This is now one of the best times of the year in my opinion. Even if you don’t celebrate a particular holiday, it is great to acknowledge the power of love, offering and being surrounded by others. I personally celebrate Thanksgiving and Christmas — growing up in a Christian family has made this time very important to me. When I think about the holidays, I realize the integrity of culture to the traditions of these celebrations. I am used to going to church more during this season and having huge family dinners consisting of soul food and card games.

But there is another holiday that I realize has ties to my heritage that I have yet to formally celebrate: Kwanzaa is a week-long holiday celebrated from December 26th to January 1st in and around the United States to celebrate and honor African heritage in our culture. For some reason when I was in elementary school learning about Kwanzaa, I always thought of it as something celebrated by people of another culture. I didn’t have any friends who celebrated it even though the majority of my friends were also African-American, so it never seemed strange to me that my family never did.

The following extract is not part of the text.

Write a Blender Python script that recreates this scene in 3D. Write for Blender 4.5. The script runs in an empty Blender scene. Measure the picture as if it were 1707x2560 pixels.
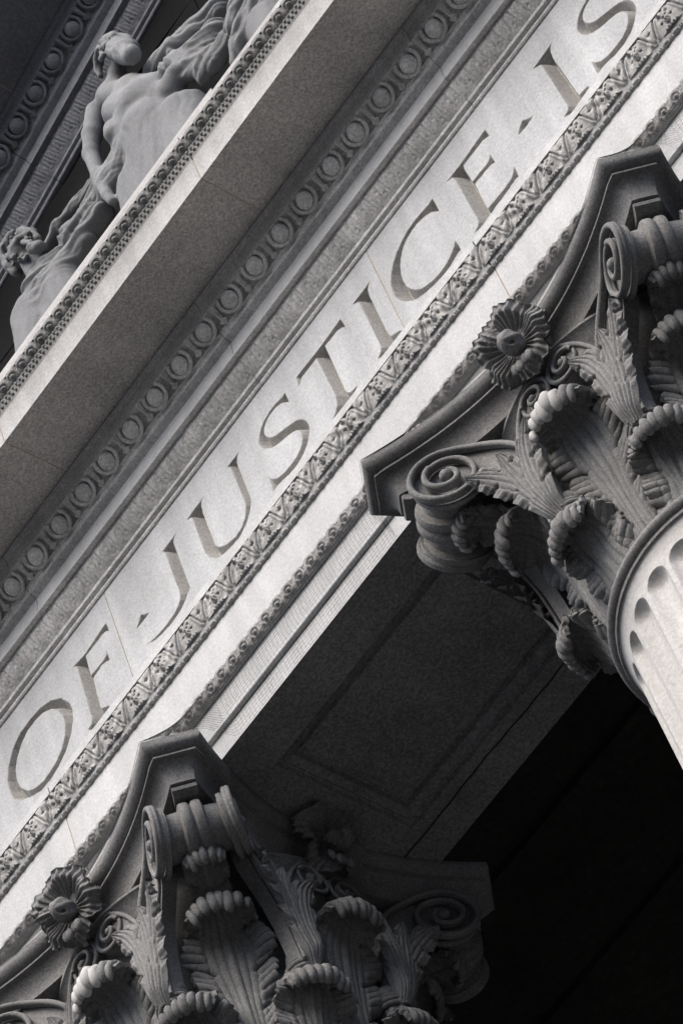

I think the reasoning for this is sometimes it is hard for people of African descent to think of ourselves as African. We are called “African-American,” but many of us have no idea what country in Africa our ancestors came from. I guess this brings the question of what African heritage means in America.

 When I have to check off boxes describing myself, I always have to check off “Black/African-American.” I am an American citizen, and I know that I have African ancestry, but somehow I always feel guilty for calling myself “African.” This is an issue that many people come across because we don’t have a straightforward answer as to where our ancestors came from. Is it okay for us to celebrate it even if we don’t feel connected to African culture? I have to be honest, if someone asked me to name one African tradition or even something of my heritage, I would struggle. This is why celebrating a holiday that is supposed to be dedicated to my “heritage” is difficult. I don’t know my heritage or what it means. This is something that I will continue to think about as I am enjoying the holidays this season –– and I might even celebrate Kwanzaa, too.